A user on an ISIS-linked Deep Web forum likewise exclaimed, “Just like the massacre of mosques, it is an eye for an eye and a tooth for a tooth.”

And, as terrorist attacks so often snowball into more violence, supporters are already capitalizing on the event to incite for more. An ISIS-supporting user wrote on Instagram, “Good job, Indonesia coming soon.”

An ISIS-supporting user wrote on Instagram, 'Good job, Indonesia coming soon.'

“It is a motivation for all of us,” one ISIS supporter wrote bluntly on WhatsApp. “Death is our fate and shahid (martyrdom) is a choice.”
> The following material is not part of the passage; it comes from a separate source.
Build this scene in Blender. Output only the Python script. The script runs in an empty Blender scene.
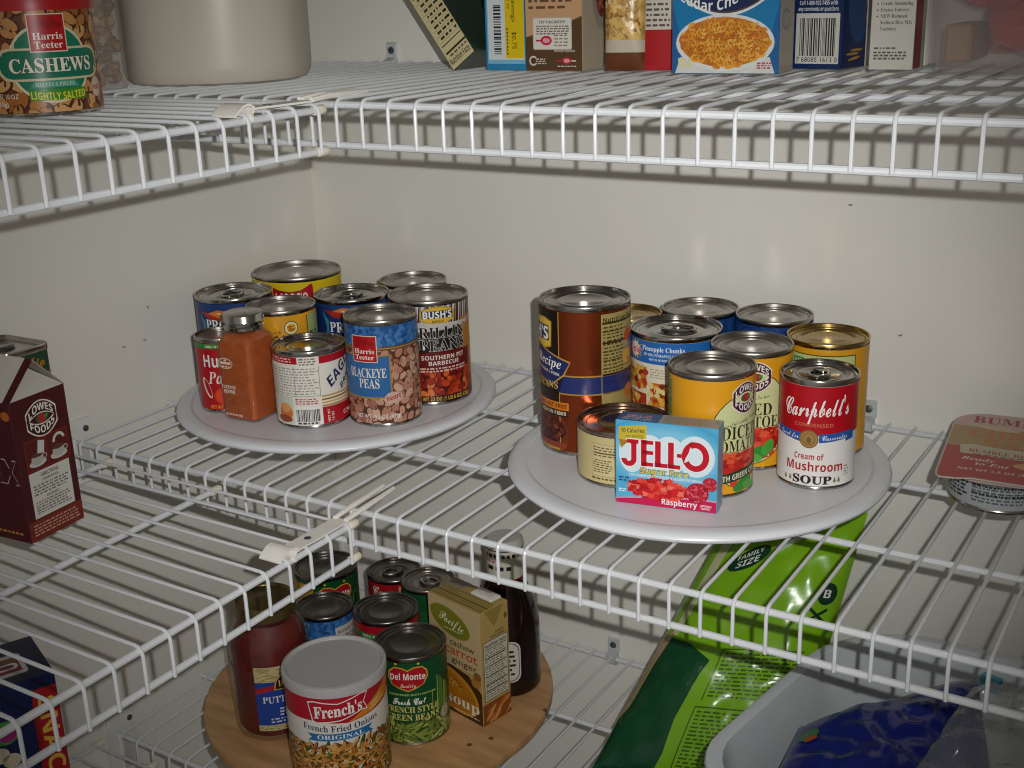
# Pantry corner: ventilated wire shelves with turntables of canned food.
# All lengths below are millimetres; heights are relative to the middle shelf deck, which lies 1.07 m above the floor.
import bpy, math, random
from math import sin, cos, pi, radians, atan2, hypot, sqrt
from mathutils import Matrix, Vector, noise
from mathutils.geometry import tessellate_polygon

rnd = random.Random(7)
SC = bpy.context.scene
COL = SC.collection
K = 0.001
Z0 = 1070.0
UP, MID, LOW = 353.3, 3.0, -349.0          # deck heights of the three levels
CAM = (1024.92, -1166.64, 432.52)


def W(x, y, z):
    return (x * K, y * K, (z + Z0) * K)


# ------------------------------------------------------------------ materials
def lin(h, k=1.0):
    h = h.lstrip('#')
    c = [int(h[i:i + 2], 16) / 255 for i in (0, 2, 4)]
    return tuple(k * (x / 12.92 if x <= .04045 else ((x + .055) / 1.055) ** 2.4) for x in c) + (1.0,)


MATS = {}


def mat(name, hexc, rough=.5, metal=0.0, spec=.5, trans=0.0, ior=1.45, coat=0.0, var=0.0, vscale=40.0, bump=0.0, bscale=200.0, alpha=1.0, k=1.0):
    key = name
    if key in MATS:
        return MATS[key]
    m = bpy.data.materials.new(name)
    m.use_nodes = True
    nt = m.node_tree
    b = nt.nodes['Principled BSDF']
    c = lin(hexc, k)
    b.inputs['Base Color'].default_value = c
    b.inputs['Roughness'].default_value = rough
    b.inputs['Metallic'].default_value = metal
    b.inputs['Specular IOR Level'].default_value = spec
    b.inputs['Transmission Weight'].default_value = trans
    b.inputs['IOR'].default_value = ior
    b.inputs['Coat Weight'].default_value = coat
    b.inputs['Alpha'].default_value = alpha
    if var > 0 or bump > 0:
        tc = nt.nodes.new('ShaderNodeTexCoord')
    if var > 0:
        n = nt.nodes.new('ShaderNodeTexNoise')
        n.inputs['Scale'].default_value = vscale
        n.inputs['Detail'].default_value = 4
        r = nt.nodes.new('ShaderNodeValToRGB')
        r.color_ramp.elements[0].position = .3
        r.color_ramp.elements[1].position = .7
        r.color_ramp.elements[0].color = tuple(x * (1 - var) for x in c[:3]) + (1,)
        r.color_ramp.elements[1].color = tuple(min(1, x * (1 + var)) for x in c[:3]) + (1,)
        nt.links.new(tc.outputs['Object'], n.inputs['Vector'])
        nt.links.new(n.outputs['Fac'], r.inputs['Fac'])
        nt.links.new(r.outputs['Color'], b.inputs['Base Color'])
    if bump > 0:
        n2 = nt.nodes.new('ShaderNodeTexNoise')
        n2.inputs['Scale'].default_value = bscale
        n2.inputs['Detail'].default_value = 3
        bp = nt.nodes.new('ShaderNodeBump')
        bp.inputs['Strength'].default_value = bump
        bp.inputs['Distance'].default_value = .002
        nt.links.new(tc.outputs['Object'], n2.inputs['Vector'])
        nt.links.new(n2.outputs['Fac'], bp.inputs['Height'])
        nt.links.new(bp.outputs['Normal'], b.inputs['Normal'])
    MATS[key] = m
    return m


def film(name, hexc, rough, alpha, **kw):
    return mat(name, hexc, rough=rough, alpha=alpha, **kw)


def clear(name, rough, ior, milky=0.0):
    """thin clear wall: see-through, with mirror-like shine at grazing angles"""
    m = bpy.data.materials.new(name)
    m.use_nodes = True
    nt = m.node_tree
    nt.nodes.remove(nt.nodes['Principled BSDF'])
    out = nt.nodes['Material Output']
    tr, gl, df, fr = (nt.nodes.new('ShaderNodeBsdfTransparent'), nt.nodes.new('ShaderNodeBsdfGlossy'), nt.nodes.new('ShaderNodeBsdfDiffuse'), nt.nodes.new('ShaderNodeFresnel'))
    tr.inputs['Color'].default_value = (.96, .96, .95, 1)
    df.inputs['Color'].default_value = (.75, .76, .76, 1)
    gl.inputs['Roughness'].default_value = rough
    geo, mr_ = nt.nodes.new('ShaderNodeNewGeometry'), nt.nodes.new('ShaderNodeMapRange')
    mr_.inputs['To Min'].default_value = ior
    mr_.inputs['To Max'].default_value = 1 / ior
    nt.links.new(geo.outputs['Backfacing'], mr_.inputs['Value'])
    nt.links.new(mr_.outputs['Result'], fr.inputs['IOR'])
    m1, m2 = nt.nodes.new('ShaderNodeMixShader'), nt.nodes.new('ShaderNodeMixShader')
    m1.inputs['Fac'].default_value = milky
    nt.links.new(tr.outputs[0], m1.inputs[1])
    nt.links.new(df.outputs[0], m1.inputs[2])
    nt.links.new(fr.outputs[0], m2.inputs['Fac'])
    nt.links.new(m1.outputs[0], m2.inputs[1])
    nt.links.new(gl.outputs[0], m2.inputs[2])
    nt.links.new(m2.outputs[0], out.inputs['Surface'])
    return m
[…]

These messages show an ugly reality: the tragic attacks in Sri Lanka are not an ending phase of a linear process, but rather another component of larger cycle—one in which every attack feeds the same recruitment machine that inspired it. That said, we must confront the fact that while ISIS may lack the territory it once held in Iraq and Syria, the world has still not figured out how to shut down its online life force.

Even militarily, the group is far from gone. Not including Iraq and Syria, ISIS claimed attacks across 13 different countries between April 10-23. This included unprecedented attack claims from Mali, Democratic Republic of the Congo, and Sri Lanka; the group’s first provincial claim from Moscow Oblast, Russia; and suicide operations in Egypt, Niger, Nigeria, Pakistan, and Sri Lanka.

Thus, instead of celebrating the group’s collapse in two countries, the international community must assess its progress—or lack thereof—in countering the group everywhere it exists, be it online or on the ground.